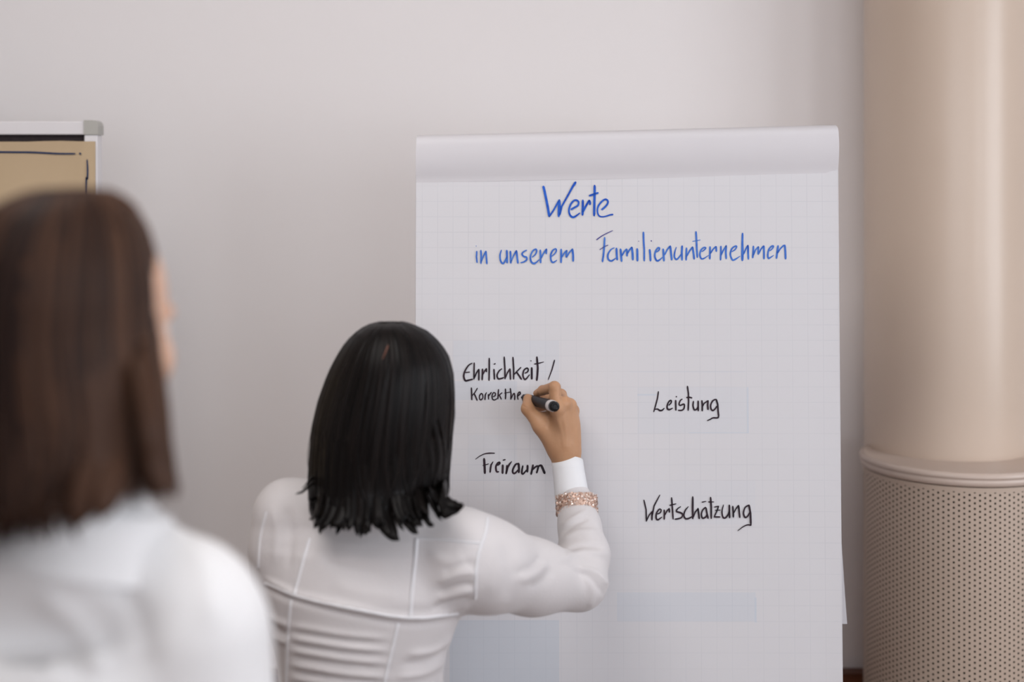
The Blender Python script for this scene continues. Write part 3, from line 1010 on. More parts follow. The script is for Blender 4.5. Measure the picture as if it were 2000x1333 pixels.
word('written_word', 1245, 955, 8.333, [
    ([(105, 185), (140, 340), (145, 530)], 2.8, S), ([(145, 525), (190, 430), (240, 370)], 2.4, S), ([(240, 370), (235, 510)], 3.4, S), ([(240, 440), (270, 280), (365, 100)], (3, 2.8, 2.0), S),
    ([(320, 415), (370, 390), (385, 345), (355, 335), (310, 400), (305, 480), (335, 505), (400, 460)], (2.2, 2.6, 2.6, 2.8, 3.4, 3.4, 1.8)),
    ([(435, 345), (438, 420), (435, 500)], 3.2, S), ([(445, 430), (480, 360), (520, 320)], 2.6, S), ([(518, 325), (520, 385)], 3.2, S),
    ([(555, 145), (568, 320), (580, 495)], 3.2, S), ([(525, 272), (630, 245)], (2.8, 1.8), S),
    ([(705, 290), (650, 330), (635, 370), (700, 390), (735, 420), (715, 470), (660, 490), (610, 497)], (1.6, 2.4, 3.4, 3.4, 2.6, 3.0, 2.8)),
    ([(830, 290), (780, 350), (755, 430), (780, 485), (830, 485), (890, 455)], (1.6, 2.8, 3.4, 3.4, 2.4)),
    ([(900, 130), (898, 300), (900, 490)], (3.4, 4.0, 3.4), S), ([(905, 470), (940, 380), (990, 320)], 2.6, S), ([(985, 320), (995, 400), (1005, 490)], 3.4, S),
    ([(1110, 300), (1060, 350), (1040, 420), (1060, 480), (1110, 460), (1130, 420)], (2.4, 2.8, 3.4, 3.2, 2.4)), ([(1115, 310), (1130, 400), (1150, 485)], 3.4, S), ([(1050, 220), (1120, 205)], (2.6, 1.6), S),
    ([(1190, 140), (1200, 300), (1200, 485)], 3.6, S), ([(1155, 215), (1245, 215)], (2.8, 1.6), S),
    ([(1250, 300), (1320, 285), (1290, 370), (1250, 455)], (2.2, 2.8, 2.6), S), ([(1265, 352), (1350, 348)], 2.0, S), ([(1245, 460), (1345, 460)], 3.0, S),
    ([(1400, 260), (1375, 370), (1390, 460), (1430, 475), (1475, 420), (1490, 370)], (1.8, 3, 3.4, 3, 2.4)), ([(1495, 265), (1495, 370), (1500, 475)], 3.6, S),
    ([(1550, 285), (1558, 380), (1560, 465)], 3.4, S), ([(1565, 400), (1600, 330), (1645, 270)], 2.4, S), ([(1645, 270), (1655, 370), (1665, 470)], 3.4, S),
    ([(1815, 265), (1750, 310), (1725, 400), (1750, 465), (1790, 450), (1825, 390)], (2.6, 2.8, 3.6, 3.2, 2.4)), ([(1815, 265), (1838, 400), (1845, 590)], 3.8, S),
    ([(1850, 595), (1790, 590), (1720, 620), (1630, 688)], (3.0, 2.6, 2.0, 1.2))], M['ink_black'], 3.2, None)


# ------------------------------------------------------------------ people
def rotz(a):
    c, s_ = math.cos(a), math.sin(a)
    return np.array([[c, -s_, 0], [s_, c, 0], [0, 0, 1.0]])


def head_sdf(V, c, yaw, k=0.012):
    """c: centre between the ears; the face looks along +y turned by yaw (negative = to the right)"""
    R = rotz(yaw)
    L = lambda x, y, z: c + R @ np.array([x, y, z])
    V.ellip(L(0, -.005, .035), (.074, .092, .080), k, R)
    V.ellip(L(0, .022, -.025), (.060, .066, .082), .02, R)
    V.ellip(L(0, .045, -.082), (.030, .034, .024), .02, R)                    # chin
    for s_ in (-1, 1):
        V.ellip(L(s_ * .042, .048, -.022), (.020, .024, .020), .015, R)       # cheek
        V.ellip(L(s_ * .031, .086, .002), (.015, .012, .011), .008, R, sub=True)   # socket
        V.ellip(L(s_ * .075, -.005, -.012), (.007, .016, .029), .005, R)      # ear
        V.capsule(L(s_ * .012, .083, .016), L(s_ * .045, .074, .018), .006, .005, .008)   # brow
        V.ellip(L(s_ * .009, .098, -.036), (.007, .008, .006), .005, R)       # nostril wing
    V.capsule(L(0, .086, .008), L(0, .105, -.030), .006, .009, .008)          # nose
    V.ellip(L(0, .088, -.056), (.021, .009, .005), .004, R)
    V.ellip(L(0, .086, -.065), (.017, .009, .006), .004, R)
    return L


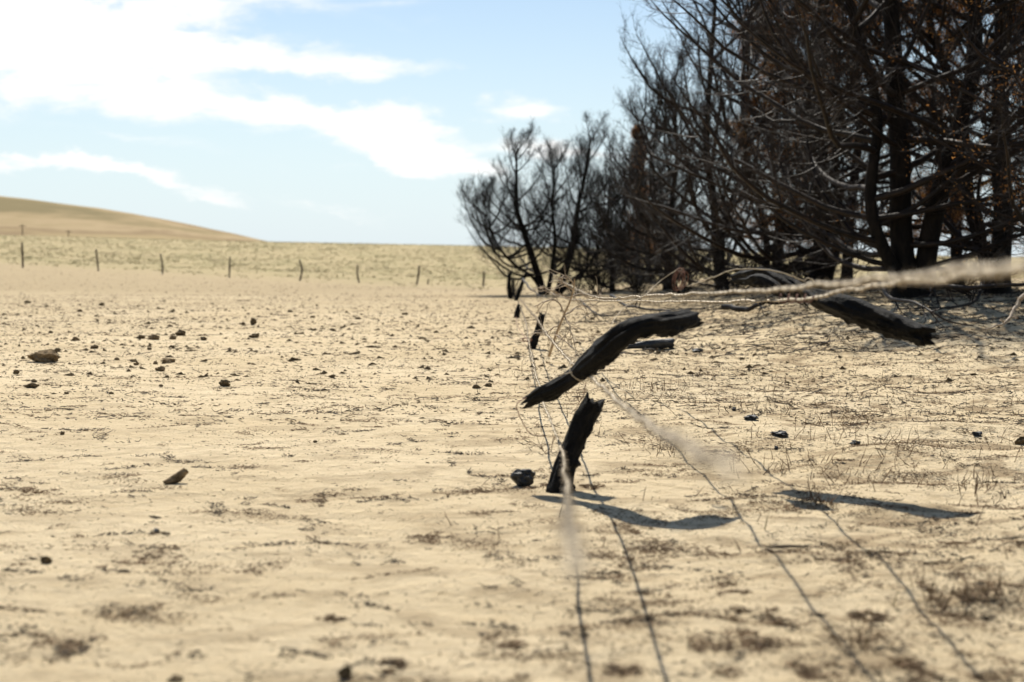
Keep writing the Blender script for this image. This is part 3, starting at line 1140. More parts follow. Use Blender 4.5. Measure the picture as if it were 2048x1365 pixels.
plain_wire('loose_wire', [(1376, 573, 6.4), (1398, 565, 6.4), (1430, 553, 6.4), (1465, 541, 6.4), (1500, 538, 6.4), (1545, 542, 6.4), (1585, 553, 6.4), (1608, 563, 6.4)], .0028,
           'loose plain wire arching over the upper end of the right hanging post', M['wire'])
plain_wire('loose_wire', [(1608, 562, 6.2), (1616, 557, 6.2), (1626, 561, 6.2), (1627, 570, 6.2), (1618, 575, 6.2), (1606, 572, 6.2)], .0022,
           'small pale loop of wire above the middle of the right hanging post', M['wire'])
# rusty coil
t = np.linspace(0, 5 * 2 * np.pi, 220)
b0 = at(1360, 560, 6.6)
cc = np.stack([b0[0] + np.cos(t) * (.022 + .006 * np.sin(t * .37)) + .012 * np.sin(t * .2), b0[1] + np.sin(t * .5) * .03,
               b0[2] + np.sin(t + .3) * (.045 + .010 * np.cos(t * .31))], 1)
v, q = tubes(cc[None], np.full((1, 220), .0017), 5)
tag(mesh('wire_coil', v, q, mat=M['rust']), 'small upright coil of rusty wire caught on the topmost barbed wire', 'wire coil')
t = np.linspace(0, 4 * 2 * np.pi, 180)
b0 = at(1590, 597, 5.6)
cc = np.stack([b0[0] + (t / t.max() - .5) * .13 + np.cos(t) * .010, b0[1] + np.sin(t) * .012, b0[2] + np.sin(t + .6) * .016], 1)
v, q = tubes(cc[None], np.full((1, 180), .002), 5)
tag(mesh('wire_coil', v, q, mat=M['rust']), 'red brown wire wound round the top wires where the right hanging post is slung', 'wire coil')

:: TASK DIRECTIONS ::
Leave out all pictures, then copy the remaining material exactly.

:: WRITTEN RESPONSE ::
The Blender Python script for this scene continues. Write part 3, from line 1010 on. More parts follow. The script is for Blender 4.5. Measure the picture as if it were 2000x1333 pixels.
word('written_word', 1245, 955, 8.333, [
    ([(105, 185), (140, 340), (145, 530)], 2.8, S), ([(145, 525), (190, 430), (240, 370)], 2.4, S), ([(240, 370), (235, 510)], 3.4, S), ([(240, 440), (270, 280), (365, 100)], (3, 2.8, 2.0), S),
    ([(320, 415), (370, 390), (385, 345), (355, 335), (310, 400), (305, 480), (335, 505), (400, 460)], (2.2, 2.6, 2.6, 2.8, 3.4, 3.4, 1.8)),
    ([(435, 345), (438, 420), (435, 500)], 3.2, S), ([(445, 430), (480, 360), (520, 320)], 2.6, S), ([(518, 325), (520, 385)], 3.2, S),
    ([(555, 145), (568, 320), (580, 495)], 3.2, S), ([(525, 272), (630, 245)], (2.8, 1.8), S),
    ([(705, 290), (650, 330), (635, 370), (700, 390), (735, 420), (715, 470), (660, 490), (610, 497)], (1.6, 2.4, 3.4, 3.4, 2.6, 3.0, 2.8)),
    ([(830, 290), (780, 350), (755, 430), (780, 485), (830, 485), (890, 455)], (1.6, 2.8, 3.4, 3.4, 2.4)),
    ([(900, 130), (898, 300), (900, 490)], (3.4, 4.0, 3.4), S), ([(905, 470), (940, 380), (990, 320)], 2.6, S), ([(985, 320), (995, 400), (1005, 490)], 3.4, S),
    ([(1110, 300), (1060, 350), (1040, 420), (1060, 480), (1110, 460), (1130, 420)], (2.4, 2.8, 3.4, 3.2, 2.4)), ([(1115, 310), (1130, 400), (1150, 485)], 3.4, S), ([(1050, 220), (1120, 205)], (2.6, 1.6), S),
    ([(1190, 140), (1200, 300), (1200, 485)], 3.6, S), ([(1155, 215), (1245, 215)], (2.8, 1.6), S),
    ([(1250, 300), (1320, 285), (1290, 370), (1250, 455)], (2.2, 2.8, 2.6), S), ([(1265, 352), (1350, 348)], 2.0, S), ([(1245, 460), (1345, 460)], 3.0, S),
    ([(1400, 260), (1375, 370), (1390, 460), (1430, 475), (1475, 420), (1490, 370)], (1.8, 3, 3.4, 3, 2.4)), ([(1495, 265), (1495, 370), (1500, 475)], 3.6, S),
    ([(1550, 285), (1558, 380), (1560, 465)], 3.4, S), ([(1565, 400), (1600, 330), (1645, 270)], 2.4, S), ([(1645, 270), (1655, 370), (1665, 470)], 3.4, S),
    ([(1815, 265), (1750, 310), (1725, 400), (1750, 465), (1790, 450), (1825, 390)], (2.6, 2.8, 3.6, 3.2, 2.4)), ([(1815, 265), (1838, 400), (1845, 590)], 3.8, S),
    ([(1850, 595), (1790, 590), (1720, 620), (1630, 688)], (3.0, 2.6, 2.0, 1.2))], M['ink_black'], 3.2, None)


# ------------------------------------------------------------------ people
def rotz(a):
    c, s_ = math.cos(a), math.sin(a)
    return np.array([[c, -s_, 0], [s_, c, 0], [0, 0, 1.0]])


def head_sdf(V, c, yaw, k=0.012):
    """c: centre between the ears; the face looks along +y turned by yaw (negative = to the right)"""
    R = rotz(yaw)
    L = lambda x, y, z: c + R @ np.array([x, y, z])
    V.ellip(L(0, -.005, .035), (.074, .092, .080), k, R)
    V.ellip(L(0, .022, -.025), (.060, .066, .082), .02, R)
    V.ellip(L(0, .045, -.082), (.030, .034, .024), .02, R)                    # chin
    for s_ in (-1, 1):
        V.ellip(L(s_ * .042, .048, -.022), (.020, .024, .020), .015, R)       # cheek
        V.ellip(L(s_ * .031, .086, .002), (.015, .012, .011), .008, R, sub=True)   # socket
        V.ellip(L(s_ * .075, -.005, -.012), (.007, .016, .029), .005, R)      # ear
        V.capsule(L(s_ * .012, .083, .016), L(s_ * .045, .074, .018), .006, .005, .008)   # brow
        V.ellip(L(s_ * .009, .098, -.036), (.007, .008, .006), .005, R)       # nostril wing
    V.capsule(L(0, .086, .008), L(0, .105, -.030), .006, .009, .008)          # nose
    V.ellip(L(0, .088, -.056), (.021, .009, .005), .004, R)
    V.ellip(L(0, .086, -.065), (.017, .009, .006), .004, R)
    return L


Keep writing the Blender script for this image. This is part 3, starting at line 1140. More parts follow. Use Blender 4.5. Measure the picture as if it were 2048x1365 pixels.
plain_wire('loose_wire', [(1376, 573, 6.4), (1398, 565, 6.4), (1430, 553, 6.4), (1465, 541, 6.4), (1500, 538, 6.4), (1545, 542, 6.4), (1585, 553, 6.4), (1608, 563, 6.4)], .0028,
           'loose plain wire arching over the upper end of the right hanging post', M['wire'])
plain_wire('loose_wire', [(1608, 562, 6.2), (1616, 557, 6.2), (1626, 561, 6.2), (1627, 570, 6.2), (1618, 575, 6.2), (1606, 572, 6.2)], .0022,
           'small pale loop of wire above the middle of the right hanging post', M['wire'])
# rusty coil
t = np.linspace(0, 5 * 2 * np.pi, 220)
b0 = at(1360, 560, 6.6)
cc = np.stack([b0[0] + np.cos(t) * (.022 + .006 * np.sin(t * .37)) + .012 * np.sin(t * .2), b0[1] + np.sin(t * .5) * .03,
               b0[2] + np.sin(t + .3) * (.045 + .010 * np.cos(t * .31))], 1)
v, q = tubes(cc[None], np.full((1, 220), .0017), 5)
tag(mesh('wire_coil', v, q, mat=M['rust']), 'small upright coil of rusty wire caught on the topmost barbed wire', 'wire coil')
t = np.linspace(0, 4 * 2 * np.pi, 180)
b0 = at(1590, 597, 5.6)
cc = np.stack([b0[0] + (t / t.max() - .5) * .13 + np.cos(t) * .010, b0[1] + np.sin(t) * .012, b0[2] + np.sin(t + .6) * .016], 1)
v, q = tubes(cc[None], np.full((1, 180), .002), 5)
tag(mesh('wire_coil', v, q, mat=M['rust']), 'red brown wire wound round the top wires where the right hanging post is slung', 'wire coil')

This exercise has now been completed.